Is one format pulling ahead? Has anyone heard?
Daedalus12 said:
The war will go on of course unless Warner switches to BR exclusive which just might kill off HD-DVD by the end of 2008.
USS KG5 said:
Ironically format wars are like World War One, only bloodless and cleaner.
You have monolithic, ancient powers too concerned with their own minutiae and obsession with power and wealth fighting over precisely fuck all to prove a point when it is already a fact that co-operation pays more dividends.
Stuck in the middle, Joe Sucker and his credit card, fleeced for everything they have and left lying there when its all over and forgotten.
OK - ripping people off by getting them to buy their whole movie collections again, possibly with some coasters thrown in if they take the wrong card is not in the same league as sending kids running at machine guns but you get what I mean...
It is all such a big con, Sony are fed up with getting bitch-slapped and even if Blu Ray wins they have lost years of goodwill and a concerted marketing effort - imagine if one format had been released? How many more HD movies would have been sold?
Daedalus12 said:
I think you are off on this matter of us being ripped off. I bought Blu-Ray copy of old movies because I enjoy the better picture quality. For me it's worth the price and I am sure that is the case as well for millions of other HD consumers.

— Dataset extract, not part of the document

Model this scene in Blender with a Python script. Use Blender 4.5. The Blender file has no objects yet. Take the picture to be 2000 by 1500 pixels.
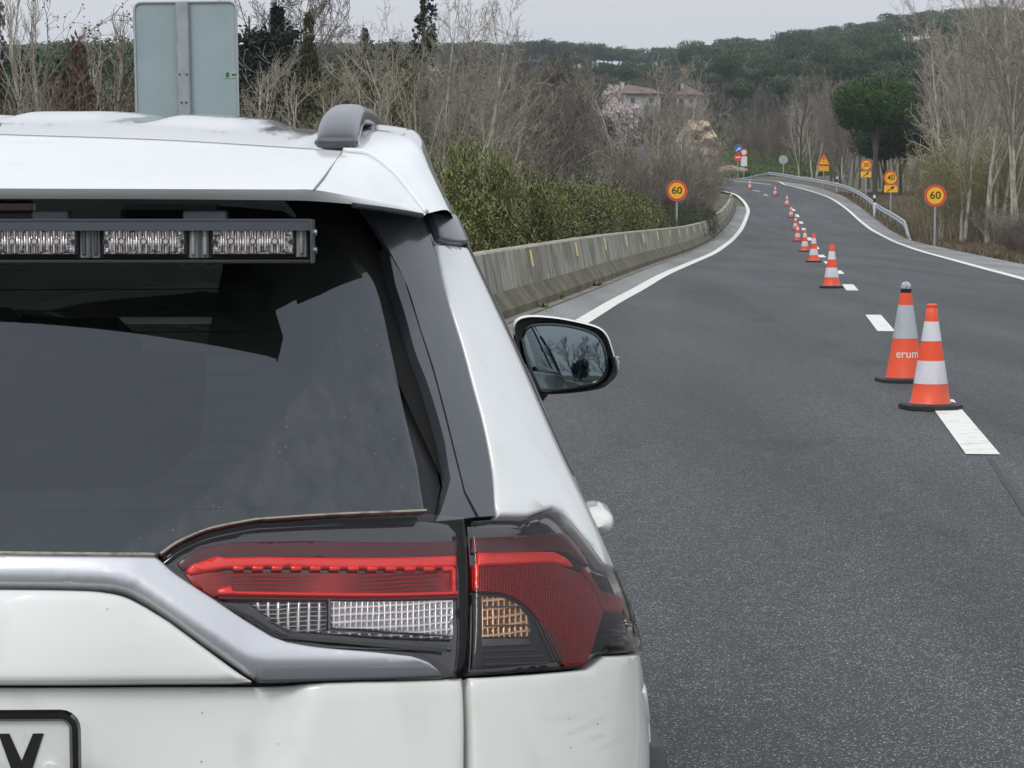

Some people might spend thousands of dollars on other things like beer, hookers, concert tickets, sporting events, pot, charity, designer clothes, sports cars, etc
but we choose to spend it on digital media. Of course if a person did buy a significant amount of titles in the the eventual dead format then he or she might feel it was a fleece all along. I agree on that front hence you must choose carefully.
I think the biggest obstacle to HD adoption is still the lack of HDTVs.
Babaganoosh said:
Upscaling is one thing I *don't* need or want. In fact I bought the specific BluRay player I did, exactly for that reason: it *doesn't* upscale. It has a Source Direct option that outputs at the same resolution as whatever is on the disc.
My TV - any HDTV, really - is enough that its upscaling far outclasses anything that a DVD player could possibly do. IMHO, the entire concept of upconverting standard DVDs is a gimmick and a lie, designed to sell more expensive players.
Corran Horn said:
Babaganoosh said:
Upscaling is one thing I *don't* need or want. In fact I bought the specific BluRay player I did, exactly for that reason: it *doesn't* upscale. It has a Source Direct option that outputs at the same resolution as whatever is on the disc.
My TV - any HDTV, really - is enough that its upscaling far outclasses anything that a DVD player could possibly do. IMHO, the entire concept of upconverting standard DVDs is a gimmick and a lie, designed to sell more expensive players.
I dunno about that. On my TV (46" 1080p Samsung LCD) the upscaled (1080i) standard DVDs look a lot better than they do out of my standard player.
Irishman said:
I'm missing something here. What lower-resolution plasma tv is being referred to here?
Noname Given said:
Irishman said:
I'm missing something here. What lower-resolution plasma tv is being referred to here?
Generally Plasma HDTVs generally only go up to 720P while LCD and DLP HDTVs will do 1080P (Panasonic is making a few MUCH MORE EXPENSIVE Plasma models that will do 1080P - but you could buy two or three similar LCD HDTVS for what those Plasmas cost).
Babaganoosh said:
Upscaling is one thing I *don't* need or want. In fact I bought the specific BluRay player I did, exactly for that reason: it *doesn't* upscale. It has a Source Direct option that outputs at the same resolution as whatever is on the disc.
My TV - any HDTV, really - is enough that its upscaling far outclasses anything that a DVD player could possibly do. IMHO, the entire concept of upconverting standard DVDs is a gimmick and a lie, designed to sell more expensive players.